Date: 2021 Signature [(Note][7)] :

Notes:

  1. Please insert full name(s) (both in Chinese and English) as recorded in the register of members of the Company in BLOCK LETTERS .

  2. Please insert address(es) as recorded in the register of members of the Company in BLOCK LETTERS .

  3. Please insert the number of shares in the Company registered in your name(s) to which the proxy form relates. If no such number is inserted, the proxy form will be deemed to relate to all shares in the Company registered in your name(s).

  4. If any proxy other than the Chairman of the meeting of the Company is preferred, please strike out “THE CHAIRMAN OF THE MEETING or” and insert the name and address of the proxy desired in the space provided. A shareholder is entitled to appoint one or more proxies to attend and vote on his behalf at the AGM. The proxy need not be a shareholder of the Company. Any alteration made to this proxy form must be signed by the person who signs it.

  5. According to Article 108 of the Articles of Association, to adopt an ordinary resolution, votes representing more than one half of the voting rights represented by the shareholders (including proxies) present at the meeting must be exercised in favour of the resolution for it to be passed; to adopt a special resolution, votes representing more than two-thirds of the voting rights represented by the shareholders (including proxies) present at the meeting must be exercised in favour of the resolution for it to be passed.

  6. Important: If you wish to vote for any resolution, place a “✓” in the box marked “For”. If you wish to vote against any resolution, place a “✓” in the box marked “Against”. If you wish to abstain from voting on any resolution, place a “✓” in the box marked “Abstain”. The shares abstained will be counted in the calculation of the required majority. Failure to complete the box will entitle your proxy to vote on your behalf at his discretion.

  7. This proxy form must be signed by you or your attorney duly authorised in writing or, in the case of a corporation, either under the common seal or under the hand of any director or attorney duly authorised in writing.

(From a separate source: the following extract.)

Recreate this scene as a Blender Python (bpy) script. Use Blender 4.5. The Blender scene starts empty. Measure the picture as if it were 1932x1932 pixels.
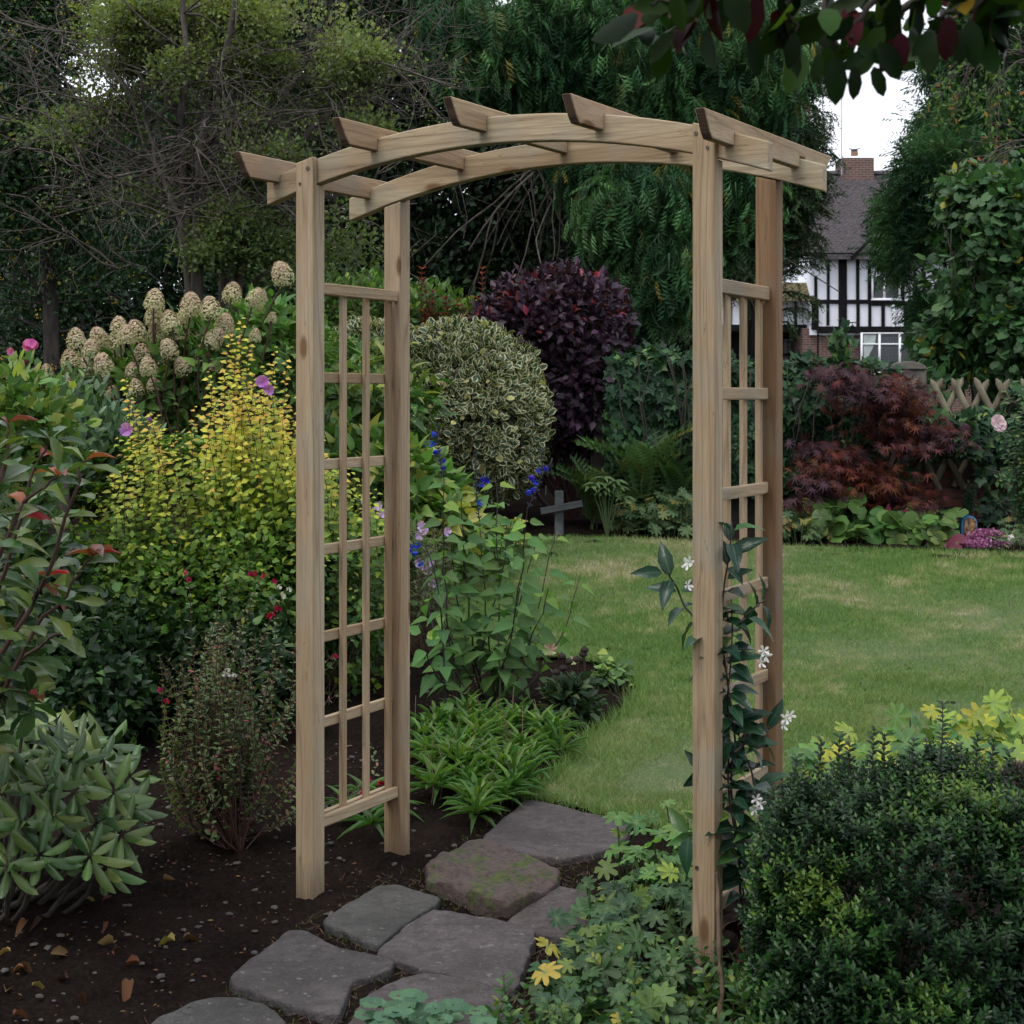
import bpy, math, random
import numpy as np
from mathutils import Vector, Matrix
R = math.radians
# ------------------------------------------------------------------ camera
F = 2983.3; CX = 966.0; HY = 750.2; CH = 1.6968      # focal length etc. measured on a 1932 px wide copy of the photograph
scn = bpy.context.scene; col = scn.collection
cam = bpy.data.cameras.new('camera'); cam.sensor_width = 36; cam.lens = 36*F/1932
cam.shift_y = -(966-HY)/1932; cam.clip_start = .05; cam.clip_end = 600
cam.dof.use_dof = True; cam.dof.focus_distance = 6.0; cam.dof.aperture_fstop = 13
camo = bpy.data.objects.new('camera', cam); col.objects.link(camo)
camo.location = (0, 0, CH); camo.rotation_euler = (R(90), 0, 0); scn.camera = camo
# ------------------------------------------------------------------ sky and sun
SUN_EL, SUN_AZ = R(60), R(225)     # azimuth clockwise from +Y: behind the camera, to the left
w = bpy.data.worlds.new('World'); scn.world = w; w.use_nodes = True
nt = w.node_tree; bg = nt.nodes['Background']; bg.inputs[1].default_value = .1
sky = nt.nodes.new('ShaderNodeTexSky'); sky.sky_type = 'NISHITA'; sky.sun_disc = False
sky.sun_elevation = SUN_EL; sky.sun_rotation = SUN_AZ; sky.air_density = 1; sky.dust_density = 2
mx = nt.nodes.new('ShaderNodeMix'); mx.data_type = 'RGBA'; mx.inputs[0].default_value = .9
nt.links.new(sky.outputs[0], mx.inputs[6]); mx.inputs[7].default_value = (11.2, 11.6, 12.6, 1)
nt.links.new(mx.outputs[2], bg.inputs[0])
sl = bpy.data.lights.new('sun', 'SUN'); sl.energy = 1.5; sl.angle = R(22); sl.color = (1, .97, .92)
so = bpy.data.objects.new('sun', sl); col.objects.link(so)
sd = Vector((math.sin(SUN_AZ)*math.cos(SUN_EL), math.cos(SUN_AZ)*math.cos(SUN_EL), math.sin(SUN_EL)))
so.rotation_euler = sd.to_track_quat('Z', 'Y').to_euler(); so.location = (0, 0, 20)
vs = scn.view_settings; vs.view_transform = 'Standard'; vs.look = 'None'; vs.gamma = 1; vs.use_curve_mapping = False
vs.exposure = 0.42
rng = np.random.default_rng(7); random.seed(7)
# ------------------------------------------------------------------ helpers
SL0, SL = 6.5, .074
def zg(Y): return float(np.clip((Y-SL0)*SL, 0, .555))
def P(vx, vy, Y): return np.array([(vx-CX)/F*Y, Y, CH-(vy-HY)/F*Y])
def G(vx, vy, dz=0.):
    k = (vy-HY)/F; Y = (CH-dz)/k
    if Y > SL0: Y = (CH-dz+SL*SL0)/(k+SL)
    return np.array([(vx-CX)/F*Y, Y, CH-k*Y])
def at_ground(vx, Y): return np.array([(vx-CX)/F*Y, Y, zg(Y)])
def EL(vx, vy, Y, rpx, rpy, ry=None):
    c = P(vx, vy, Y); s = Y/F
    return (c[0], c[1], c[2], rpx*s, ry if ry else rpx*s*.8, rpy*s)
def nrm(a):
    return a/np.maximum(np.linalg.norm(a, axis=-1, keepdims=True), 1e-9)
_tab = np.random.default_rng(3).random((32, 32, 32))
def vnoise(p):
    p = np.asarray(p, float); i = np.floor(p).astype(int); f = p-i; f = f*f*(3-2*f); r = 0
    for a in (0, 1):
        for b in (0, 1):
            for c in (0, 1):
                wgt = (f[..., 0] if a else 1-f[..., 0])*(f[..., 1] if b else 1-f[..., 1])*(f[..., 2] if c else 1-f[..., 2])
                r = r+wgt*_tab[(i[..., 0]+a) & 31, (i[..., 1]+b) & 31, (i[..., 2]+c) & 31]
    return r
def link(name, me, parent=None):
    o = bpy.data.objects.new(name, me); col.objects.link(o)
    if parent is not None: o.parent = parent
    return o
def tag(o, label=None, cat=None, group=None, kind=None):
    if label: o['label'] = label
    if cat: o['category'] = cat
    if group: o['group'] = group
    if kind: o['kind'] = kind
    return o
def thing(name, label, cat, loc=(0, 0, 0), group=None):
    o = bpy.data.objects.new(name, None); col.objects.link(o); o.location = [float(c) for c in loc]
    o.empty_display_size = .1
    return tag(o, label, cat, group)
def mesh_tri(name, V, T, mat, lf=None, smooth=False):
    me = bpy.data.meshes.new(name); n = len(V); m = len(T); k = T.shape[1]
    me.vertices.add(n); me.vertices.foreach_set('co', np.ascontiguousarray(V, np.float32).ravel())
    me.loops.add(m*k); me.loops.foreach_set('vertex_index', np.ascontiguousarray(T, np.int32).ravel())
    me.polygons.add(m); me.polygons.foreach_set('loop_start', np.arange(0, m*k, k, dtype=np.int32))
    me.polygons.foreach_set('loop_total', np.full(m, k, np.int32))
    if smooth: me.polygons.foreach_set('use_smooth', np.ones(m, bool))
    me.update(calc_edges=True)
    if lf is not None:
        a = me.attributes.new('lf', 'FLOAT_VECTOR', 'POINT'); a.data.foreach_set('vector', np.ascontiguousarray(lf, np.float32).ravel())
    if mat: me.materials.append(mat)
    return me
def off(parent):
    return np.array(parent.location) if parent is not None else np.zeros(3)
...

  8. This proxy form, together with any power of attorney or other authority (if any), under which it is signed or a notarially certified copy of such power or authority, must be delivered to the Company’s H share registrar, Tricor Investor Services Limited at Level 54, Hopewell Centre, 183 Queen’s Road East, Hong Kong not less than 24 hours before the time appointed for holding the AGM (i.e. before 9:00 a.m. on Wednesday, 9 June 2021) or any adjournment thereof.

  9. Proxies of holders of the Company’s H shares shall bring along the proxy form, instrument(s) for appointing a proxy (if applicable) and the proxies’ identity cards or passports to attend the AGM.

  10. This proxy form should be completed in duplicate. One counterpart should be delivered to the Company’s H Share Registrar in accordance with Note 8; the other counterpart should be produced by the proxy at the AGM in accordance with Note 9.